About 508,800 people are internally displaced in the Central African Republic. In Bangui alone, 83,800 displaced people are living in 43 sites. While the situation in the capital has calmed significantly, sporadic incidents of violence mean that people still don't feel secure enough to return to their homes.

As a member of the French-led peacekeeping force Operation Sangaris, Captain Michaël heads a patrol unit in the notoriously unstable PK12 neighbourhood. He says he is constantly surprised at how quickly the situation can deteriorate.

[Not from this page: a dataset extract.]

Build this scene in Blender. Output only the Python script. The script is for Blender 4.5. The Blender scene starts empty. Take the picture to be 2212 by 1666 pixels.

“What's very striking is the omnipresence of violence that unfolds in broad daylight,” he says. “On the 29th of March, we had a terrible example of it, when lots of civilians got injured in PK12. The trauma lingered for a while, and lots of parents refused to send their kids back to school. It took at least three weeks for people to be at ease again, even with the presence of Sangaris there.”

Desire for peace

Along with the construction of temporary learning spaces, UNICEF has also been working with partners to supply displacement camps with clean water and mosquito nets.

But for most people, the real desire is for peace. The violence, trauma and uncertainty have gone on too long.

Even Nicolette, who wants to continue her studies, grow up, find a job and care for her parents, wants one thing most of all: “For peace to return to our country,” she says.